▸ **RECORDS SUPPLIED**
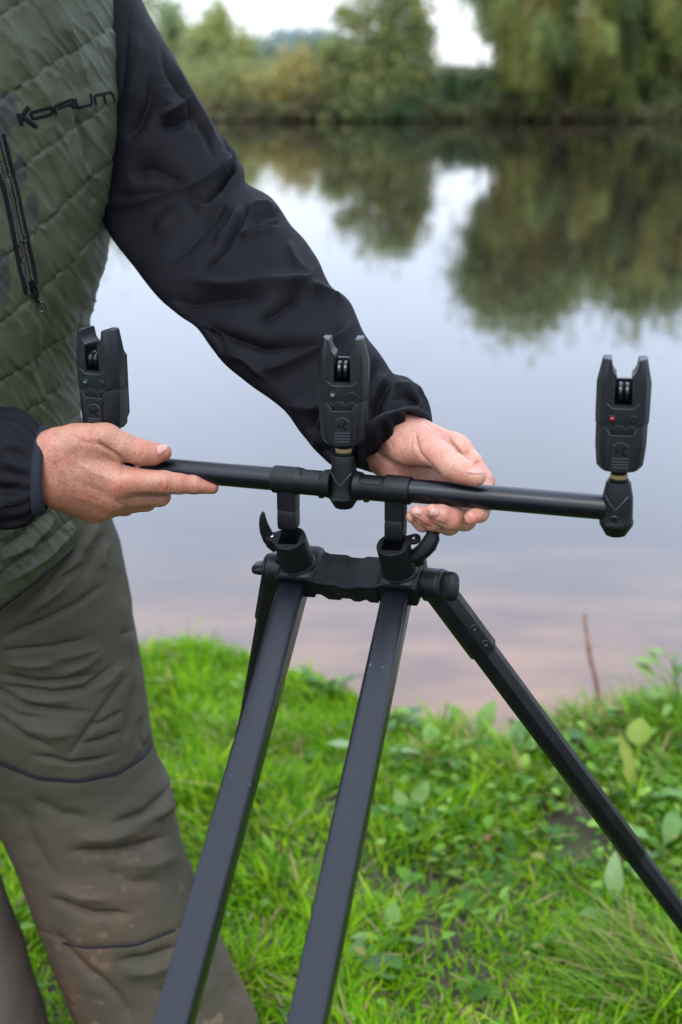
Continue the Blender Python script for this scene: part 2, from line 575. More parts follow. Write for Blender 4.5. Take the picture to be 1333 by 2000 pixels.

* * *

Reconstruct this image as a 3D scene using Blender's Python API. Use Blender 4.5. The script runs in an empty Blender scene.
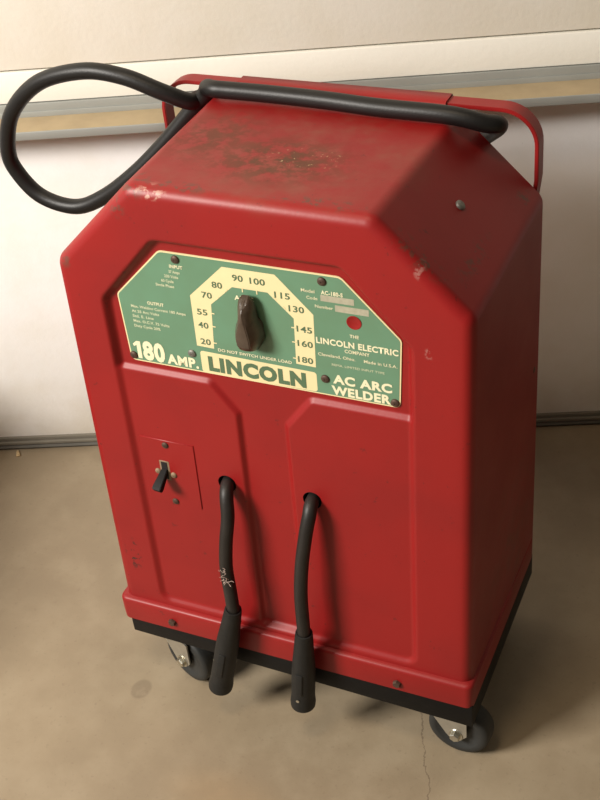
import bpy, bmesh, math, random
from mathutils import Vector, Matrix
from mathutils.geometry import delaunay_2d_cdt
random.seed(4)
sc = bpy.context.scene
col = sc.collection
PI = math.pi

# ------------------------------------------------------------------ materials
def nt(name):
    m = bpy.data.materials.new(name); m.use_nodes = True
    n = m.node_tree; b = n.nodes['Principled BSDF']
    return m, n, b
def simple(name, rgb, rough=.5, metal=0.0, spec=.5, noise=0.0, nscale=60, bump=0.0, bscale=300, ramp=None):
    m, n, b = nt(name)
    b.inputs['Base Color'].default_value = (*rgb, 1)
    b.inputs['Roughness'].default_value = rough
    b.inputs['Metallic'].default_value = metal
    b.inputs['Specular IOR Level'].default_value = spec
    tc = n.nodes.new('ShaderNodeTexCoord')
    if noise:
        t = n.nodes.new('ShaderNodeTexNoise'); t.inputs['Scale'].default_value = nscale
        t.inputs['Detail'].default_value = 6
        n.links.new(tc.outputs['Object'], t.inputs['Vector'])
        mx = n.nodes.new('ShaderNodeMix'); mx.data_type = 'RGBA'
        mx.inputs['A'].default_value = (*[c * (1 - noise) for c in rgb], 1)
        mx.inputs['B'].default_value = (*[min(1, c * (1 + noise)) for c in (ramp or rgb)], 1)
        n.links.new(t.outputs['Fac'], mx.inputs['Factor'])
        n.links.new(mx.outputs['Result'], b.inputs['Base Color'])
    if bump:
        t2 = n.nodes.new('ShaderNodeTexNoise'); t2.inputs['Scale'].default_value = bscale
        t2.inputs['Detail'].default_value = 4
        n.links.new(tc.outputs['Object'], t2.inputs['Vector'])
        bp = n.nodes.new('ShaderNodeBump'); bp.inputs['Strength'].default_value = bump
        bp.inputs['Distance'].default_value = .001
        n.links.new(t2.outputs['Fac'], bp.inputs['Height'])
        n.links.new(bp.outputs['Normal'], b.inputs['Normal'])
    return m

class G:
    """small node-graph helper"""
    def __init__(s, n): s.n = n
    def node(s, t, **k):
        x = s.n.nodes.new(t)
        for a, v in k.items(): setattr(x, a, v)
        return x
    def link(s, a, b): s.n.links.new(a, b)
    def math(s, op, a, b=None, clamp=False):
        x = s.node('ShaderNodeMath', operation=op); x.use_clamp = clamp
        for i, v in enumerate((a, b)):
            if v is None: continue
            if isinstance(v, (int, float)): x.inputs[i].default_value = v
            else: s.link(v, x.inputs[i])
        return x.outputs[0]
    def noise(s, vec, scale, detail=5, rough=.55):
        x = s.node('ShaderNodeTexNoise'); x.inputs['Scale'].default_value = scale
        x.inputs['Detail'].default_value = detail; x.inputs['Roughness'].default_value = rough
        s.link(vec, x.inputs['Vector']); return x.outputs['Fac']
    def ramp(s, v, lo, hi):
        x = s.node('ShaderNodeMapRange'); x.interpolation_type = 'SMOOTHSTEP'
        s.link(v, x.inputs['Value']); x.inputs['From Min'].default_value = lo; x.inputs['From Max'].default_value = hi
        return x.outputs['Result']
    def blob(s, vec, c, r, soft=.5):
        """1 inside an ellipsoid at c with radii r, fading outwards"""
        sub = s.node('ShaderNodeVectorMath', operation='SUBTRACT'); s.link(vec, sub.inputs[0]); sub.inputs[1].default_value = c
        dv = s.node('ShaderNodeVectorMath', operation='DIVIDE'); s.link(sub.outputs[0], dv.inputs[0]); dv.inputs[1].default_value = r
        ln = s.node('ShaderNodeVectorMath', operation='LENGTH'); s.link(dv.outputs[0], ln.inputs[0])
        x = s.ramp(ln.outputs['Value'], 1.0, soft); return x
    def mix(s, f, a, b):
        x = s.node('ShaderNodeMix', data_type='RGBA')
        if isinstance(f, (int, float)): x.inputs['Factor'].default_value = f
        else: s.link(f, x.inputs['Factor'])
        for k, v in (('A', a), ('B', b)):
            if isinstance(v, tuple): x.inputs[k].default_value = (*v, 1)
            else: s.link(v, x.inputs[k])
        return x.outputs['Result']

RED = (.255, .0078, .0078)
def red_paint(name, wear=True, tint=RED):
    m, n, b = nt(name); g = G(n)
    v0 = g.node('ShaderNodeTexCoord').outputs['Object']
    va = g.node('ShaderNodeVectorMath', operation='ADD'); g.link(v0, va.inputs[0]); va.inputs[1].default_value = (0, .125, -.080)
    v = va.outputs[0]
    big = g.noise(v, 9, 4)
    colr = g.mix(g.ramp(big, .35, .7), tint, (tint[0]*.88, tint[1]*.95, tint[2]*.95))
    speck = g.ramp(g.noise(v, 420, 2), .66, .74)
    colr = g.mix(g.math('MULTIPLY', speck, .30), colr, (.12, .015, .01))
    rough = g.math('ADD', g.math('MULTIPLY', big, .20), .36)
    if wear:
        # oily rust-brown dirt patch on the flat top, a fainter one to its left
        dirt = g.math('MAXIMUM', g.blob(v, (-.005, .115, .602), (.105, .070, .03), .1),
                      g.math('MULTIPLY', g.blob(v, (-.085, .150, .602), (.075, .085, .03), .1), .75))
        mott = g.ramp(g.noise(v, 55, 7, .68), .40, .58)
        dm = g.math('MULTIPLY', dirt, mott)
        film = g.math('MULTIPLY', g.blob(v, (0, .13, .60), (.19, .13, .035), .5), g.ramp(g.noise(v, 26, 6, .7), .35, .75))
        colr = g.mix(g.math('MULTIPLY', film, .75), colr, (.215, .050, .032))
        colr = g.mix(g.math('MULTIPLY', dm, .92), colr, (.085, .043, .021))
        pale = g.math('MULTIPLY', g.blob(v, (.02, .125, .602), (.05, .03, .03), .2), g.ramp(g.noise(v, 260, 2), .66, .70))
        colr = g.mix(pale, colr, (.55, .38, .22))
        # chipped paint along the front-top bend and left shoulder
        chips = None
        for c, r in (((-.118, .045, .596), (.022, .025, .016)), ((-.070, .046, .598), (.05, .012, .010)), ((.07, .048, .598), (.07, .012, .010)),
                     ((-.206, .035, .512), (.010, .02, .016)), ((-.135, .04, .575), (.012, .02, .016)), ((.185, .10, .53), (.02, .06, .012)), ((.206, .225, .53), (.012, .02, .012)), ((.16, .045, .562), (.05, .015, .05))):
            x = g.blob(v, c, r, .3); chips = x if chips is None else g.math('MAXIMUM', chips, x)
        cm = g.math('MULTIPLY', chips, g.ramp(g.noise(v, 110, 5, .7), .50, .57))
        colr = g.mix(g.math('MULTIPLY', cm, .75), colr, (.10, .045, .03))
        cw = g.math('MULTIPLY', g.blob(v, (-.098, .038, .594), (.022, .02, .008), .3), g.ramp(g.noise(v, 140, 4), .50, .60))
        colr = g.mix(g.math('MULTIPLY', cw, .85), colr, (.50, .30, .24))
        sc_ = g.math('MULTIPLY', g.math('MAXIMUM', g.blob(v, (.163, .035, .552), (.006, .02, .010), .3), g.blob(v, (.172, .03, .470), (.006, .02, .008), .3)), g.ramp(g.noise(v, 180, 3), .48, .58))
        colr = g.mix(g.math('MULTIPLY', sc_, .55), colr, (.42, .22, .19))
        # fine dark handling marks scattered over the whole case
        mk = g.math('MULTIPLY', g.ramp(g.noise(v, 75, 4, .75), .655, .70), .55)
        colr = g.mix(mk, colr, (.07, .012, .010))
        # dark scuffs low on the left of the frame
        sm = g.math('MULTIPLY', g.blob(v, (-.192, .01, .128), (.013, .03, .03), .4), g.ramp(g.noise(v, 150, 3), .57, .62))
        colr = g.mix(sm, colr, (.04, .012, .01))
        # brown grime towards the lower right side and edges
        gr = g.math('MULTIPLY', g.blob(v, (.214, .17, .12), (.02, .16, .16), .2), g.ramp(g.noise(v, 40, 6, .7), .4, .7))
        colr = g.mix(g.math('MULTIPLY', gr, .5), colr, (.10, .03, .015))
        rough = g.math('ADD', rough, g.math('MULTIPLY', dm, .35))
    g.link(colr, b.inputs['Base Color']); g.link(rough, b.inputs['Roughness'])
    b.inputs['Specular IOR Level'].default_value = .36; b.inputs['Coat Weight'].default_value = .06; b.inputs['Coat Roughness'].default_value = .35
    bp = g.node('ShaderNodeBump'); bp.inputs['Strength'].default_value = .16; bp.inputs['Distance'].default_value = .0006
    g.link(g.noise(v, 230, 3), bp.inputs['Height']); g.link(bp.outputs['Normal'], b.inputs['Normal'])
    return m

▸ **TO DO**
The lines to print start at the line containing "Reconstruct this image" and end at the line containing "PI = math.pi"; print them exactly, both ends included, and leave out every picture.

▸ **PROBLEM SOLUTION**
Reconstruct this image as a 3D scene using Blender's Python API. Use Blender 4.5. The script runs in an empty Blender scene.
import bpy, bmesh, math, random
from mathutils import Vector, Matrix
from mathutils.geometry import delaunay_2d_cdt
random.seed(4)
sc = bpy.context.scene
col = sc.collection
PI = math.pi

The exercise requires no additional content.